*Exercise instructions:* Word for word, copy all the data and drop the pictures.
--- BEGIN ---
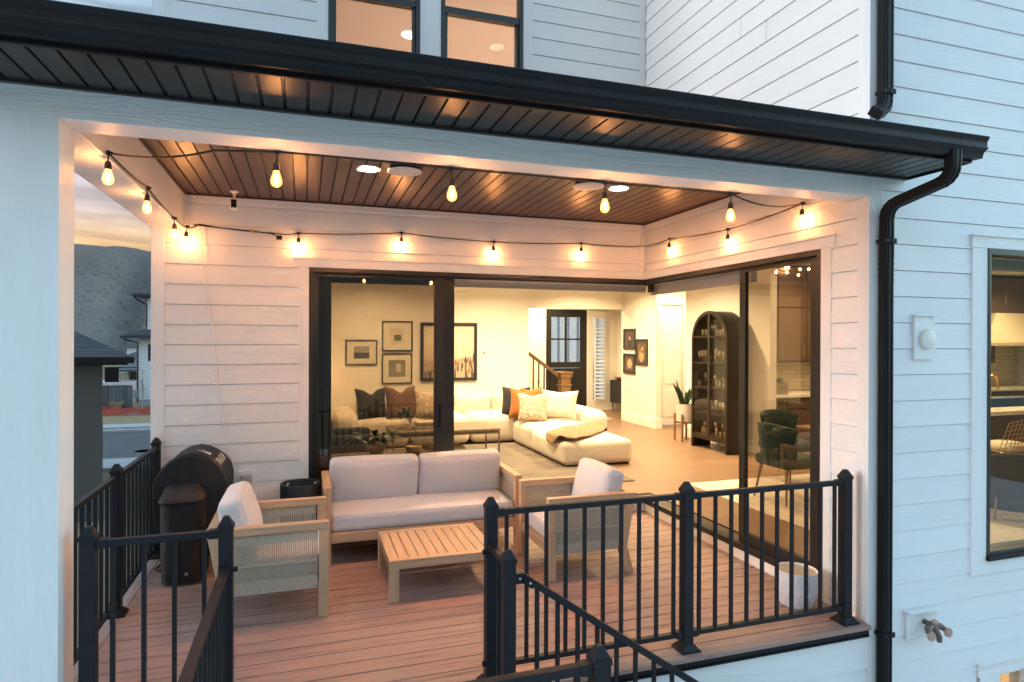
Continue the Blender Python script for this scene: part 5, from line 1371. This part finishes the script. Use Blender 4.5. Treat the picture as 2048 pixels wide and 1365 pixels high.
m = MB(); m.tube([(5.48,3.0,.985),(5.48,3.0,1.33)]+[(5.48+.075-.075*math.cos(R(a_)),3.0,1.33+.085*math.sin(R(a_))) for a_ in range(0,181,20)]+[(5.63,3.0,1.22)], .017, 10); part(t, 'spout', m, plain('brushed brass', (.60,.36,.13), .3, .9), smooth=60)
m = MB(); m.lathe([(.035,0),(.035,.02),(.02,.03)], (5.48,3.0,.985), 14); part(t, 'base_ring', m, plain('brushed brass', (.60,.36,.13), .3, .9), smooth=40)
t = thing('wire_stool', 'gold wire stool with a white seat pad by the kitchen island', 'stool', (4.42,2.1,F))
GW = plain('gold wire', (.55,.36,.16), .35, .9); m = MB()
def shell(u, v):   # u across, v up
    return (4.42+u*.26*(1-.1*v), 1.93-.10*v+.06*u*u, .58+.40*v-.05*u*u*v)
for k in range(11): m.tube([shell(-1+.2*k, j/6) for j in range(7)], .0045, 5)
for k in range(8): m.tube([shell(-1+j/6, k/7) for j in range(13)], .0045, 5)
for k in range(9): m.tube([(4.18+k*.06,1.94,.58),(4.18+k*.06,2.28,.60)], .0045, 5)
part(t, 'wire_shell', m, GW)
m = MB(); m.puff((4.44,2.10,.625), (.42,.36,.09), .04, 10, (0,0,.02)); part(t, 'seat_pad', m, fabric('white seat pad', (.68,.60,.46)), smooth=60)
for sx in (-1,1):
    for sy_ in (-1,1): m = MB(); m.tube([(4.42+sx*.15,2.1+sy_*.13,.58),(4.42+sx*.2,2.1+sy_*.18,F)], .007, 6); part(t, 'leg', m, GW)
t = thing('counter_plant', 'spiky green plant in a stone pot on the kitchen worktop', 'plant', (3.72,5.12,1.01))
m = MB(); m.box(3.56,3.86,5.03,5.2,1.01,1.20); part(t, 'pot', m, plain('stone trough', (.22,.18,.14), .7), bevel=.01)
m = MB()
for k in range(22):
    a_ = random.uniform(0,6.28); e = random.uniform(.4,1.3); leaf(m, (3.70+random.uniform(-.08,.08),5.1,1.19), (math.cos(a_)*math.cos(e),math.sin(a_)*math.cos(e),math.sin(e)), random.uniform(.15,.32), .035, droop=.5)
part(t, 'foliage', m, LEAF, smooth=60)
# upstairs pendant and indoor downlights
t = thing('pendant_lamp', 'lit dome pendant lamp seen through the left upstairs window', 'pendant lamp', (-2.33,4.5,5.9))
m = MB(); m.tube([(-2.36,4.5,5.62),(-2.36,4.5,5.5+.42)], .01, 6); m.lathe([(.02,.0),(.05,-.02),(.12,-.07),(.165,-.15),(.17,-.20)], (-2.36,4.5,5.60+.26), 28); part(t, 'shade', m, plain('white enamel', (.5,.46,.42), .4), smooth=60)
m = MB(); m.lathe([(0,-.26),(.09,-.245),(.15,-.21),(.165,-.19)], (-2.36,4.5,5.60+.26), 24); part(t, 'diffuser', m, glow('pendant diffuser', (1,.86,.66), 3), smooth=60)
DL = glow('indoor downlight lens', (1,.72,.42), 9)
def downlight(label, x, y, z, watts, col=(1,.70,.38), size=.16, spread=150, lens=True):
    t = thing('indoor_downlight', label, 'downlight', (x,y,z), 'indoor recessed downlights')
    m = MB(); m.lathe([(.07,-.003),(.09,-.008),(.095,0)], (x,y,z), 24); part(t, 'trim_ring', m, WTRIM, smooth=40)
    m = MB(); m.lathe([(0,-.002),(.07,-.002)], (x,y,z), 16); part(t, 'lens', m, DL)
    la = bpy.data.lights.new('downlight lamp', 'AREA'); la.shape = 'DISK'; la.size = size; la.energy = watts*.158; la.color = col; la.spread = R(spread)
    lo = bpy.data.objects.new('lamp', la); COL.objects.link(lo); lo.parent = t; lo.location = (0,0,-.02)
    return t
WC = (1,.77,.45)
for lb, x, y, w in (('living room downlight over the left end of the sectional', -2.4, 6.7, 70), ('living room downlight over the corner of the sectional', -.3, 6.4, 85), ('living room downlight above the striped rug', -1.2, 4.4, 60), ('living room downlight above the oak floor by the cabinet', 1.6, 5.6, 85),
                    ('living room downlight above the floor near the portraits', 1.9, 7.9, 60), ('dining room downlight behind the right glass door', 1.4, 3.4, 34), ('kitchen downlight over the island', 5.6, 3.2, 46), ('kitchen downlight by the range hood', 8.6, 4.3, 32), ('kitchen downlight over the plant worktop', 3.9, 4.4, 52), ('dining room downlight near the window', 3.2, 1.6, 38)):
    downlight(lb, x, y, 3.15, w, WC)
downlight('foyer downlight in front of the front door', 1.9, 10.2, 3.15, 60, WC)
downlight('stair downlight left of the front door', .95, 10.7, 3.15, 30, WC)
downlight('hall downlight by the white hall door', 3.6, 7.4, 3.15, 30, WC)
downlight('upstairs downlight seen through the right upstairs window', -1.256, 4.46, 5.62, 125, (1,.80,.66))
downlight('basement downlight behind the lowest window', 1.9, 1.2, -.3, 30, WC)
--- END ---
*Correct answer:*
Continue the Blender Python script for this scene: part 5, from line 1371. This part finishes the script. Use Blender 4.5. Treat the picture as 2048 pixels wide and 1365 pixels high.
m = MB(); m.tube([(5.48,3.0,.985),(5.48,3.0,1.33)]+[(5.48+.075-.075*math.cos(R(a_)),3.0,1.33+.085*math.sin(R(a_))) for a_ in range(0,181,20)]+[(5.63,3.0,1.22)], .017, 10); part(t, 'spout', m, plain('brushed brass', (.60,.36,.13), .3, .9), smooth=60)
m = MB(); m.lathe([(.035,0),(.035,.02),(.02,.03)], (5.48,3.0,.985), 14); part(t, 'base_ring', m, plain('brushed brass', (.60,.36,.13), .3, .9), smooth=40)
t = thing('wire_stool', 'gold wire stool with a white seat pad by the kitchen island', 'stool', (4.42,2.1,F))
GW = plain('gold wire', (.55,.36,.16), .35, .9); m = MB()
def shell(u, v):   # u across, v up
    return (4.42+u*.26*(1-.1*v), 1.93-.10*v+.06*u*u, .58+.40*v-.05*u*u*v)
for k in range(11): m.tube([shell(-1+.2*k, j/6) for j in range(7)], .0045, 5)
for k in range(8): m.tube([shell(-1+j/6, k/7) for j in range(13)], .0045, 5)
for k in range(9): m.tube([(4.18+k*.06,1.94,.58),(4.18+k*.06,2.28,.60)], .0045, 5)
part(t, 'wire_shell', m, GW)
m = MB(); m.puff((4.44,2.10,.625), (.42,.36,.09), .04, 10, (0,0,.02)); part(t, 'seat_pad', m, fabric('white seat pad', (.68,.60,.46)), smooth=60)
for sx in (-1,1):
    for sy_ in (-1,1): m = MB(); m.tube([(4.42+sx*.15,2.1+sy_*.13,.58),(4.42+sx*.2,2.1+sy_*.18,F)], .007, 6); part(t, 'leg', m, GW)
t = thing('counter_plant', 'spiky green plant in a stone pot on the kitchen worktop', 'plant', (3.72,5.12,1.01))
m = MB(); m.box(3.56,3.86,5.03,5.2,1.01,1.20); part(t, 'pot', m, plain('stone trough', (.22,.18,.14), .7), bevel=.01)
m = MB()
for k in range(22):
    a_ = random.uniform(0,6.28); e = random.uniform(.4,1.3); leaf(m, (3.70+random.uniform(-.08,.08),5.1,1.19), (math.cos(a_)*math.cos(e),math.sin(a_)*math.cos(e),math.sin(e)), random.uniform(.15,.32), .035, droop=.5)
part(t, 'foliage', m, LEAF, smooth=60)
# upstairs pendant and indoor downlights
t = thing('pendant_lamp', 'lit dome pendant lamp seen through the left upstairs window', 'pendant lamp', (-2.33,4.5,5.9))
m = MB(); m.tube([(-2.36,4.5,5.62),(-2.36,4.5,5.5+.42)], .01, 6); m.lathe([(.02,.0),(.05,-.02),(.12,-.07),(.165,-.15),(.17,-.20)], (-2.36,4.5,5.60+.26), 28); part(t, 'shade', m, plain('white enamel', (.5,.46,.42), .4), smooth=60)
m = MB(); m.lathe([(0,-.26),(.09,-.245),(.15,-.21),(.165,-.19)], (-2.36,4.5,5.60+.26), 24); part(t, 'diffuser', m, glow('pendant diffuser', (1,.86,.66), 3), smooth=60)
DL = glow('indoor downlight lens', (1,.72,.42), 9)
def downlight(label, x, y, z, watts, col=(1,.70,.38), size=.16, spread=150, lens=True):
    t = thing('indoor_downlight', label, 'downlight', (x,y,z), 'indoor recessed downlights')
    m = MB(); m.lathe([(.07,-.003),(.09,-.008),(.095,0)], (x,y,z), 24); part(t, 'trim_ring', m, WTRIM, smooth=40)
    m = MB(); m.lathe([(0,-.002),(.07,-.002)], (x,y,z), 16); part(t, 'lens', m, DL)
    la = bpy.data.lights.new('downlight lamp', 'AREA'); la.shape = 'DISK'; la.size = size; la.energy = watts*.158; la.color = col; la.spread = R(spread)
    lo = bpy.data.objects.new('lamp', la); COL.objects.link(lo); lo.parent = t; lo.location = (0,0,-.02)
    return t
WC = (1,.77,.45)
for lb, x, y, w in (('living room downlight over the left end of the sectional', -2.4, 6.7, 70), ('living room downlight over the corner of the sectional', -.3, 6.4, 85), ('living room downlight above the striped rug', -1.2, 4.4, 60), ('living room downlight above the oak floor by the cabinet', 1.6, 5.6, 85),
                    ('living room downlight above the floor near the portraits', 1.9, 7.9, 60), ('dining room downlight behind the right glass door', 1.4, 3.4, 34), ('kitchen downlight over the island', 5.6, 3.2, 46), ('kitchen downlight by the range hood', 8.6, 4.3, 32), ('kitchen downlight over the plant worktop', 3.9, 4.4, 52), ('dining room downlight near the window', 3.2, 1.6, 38)):
    downlight(lb, x, y, 3.15, w, WC)
downlight('foyer downlight in front of the front door', 1.9, 10.2, 3.15, 60, WC)
downlight('stair downlight left of the front door', .95, 10.7, 3.15, 30, WC)
downlight('hall downlight by the white hall door', 3.6, 7.4, 3.15, 30, WC)
downlight('upstairs downlight seen through the right upstairs window', -1.256, 4.46, 5.62, 125, (1,.80,.66))
downlight('basement downlight behind the lowest window', 1.9, 1.2, -.3, 30, WC)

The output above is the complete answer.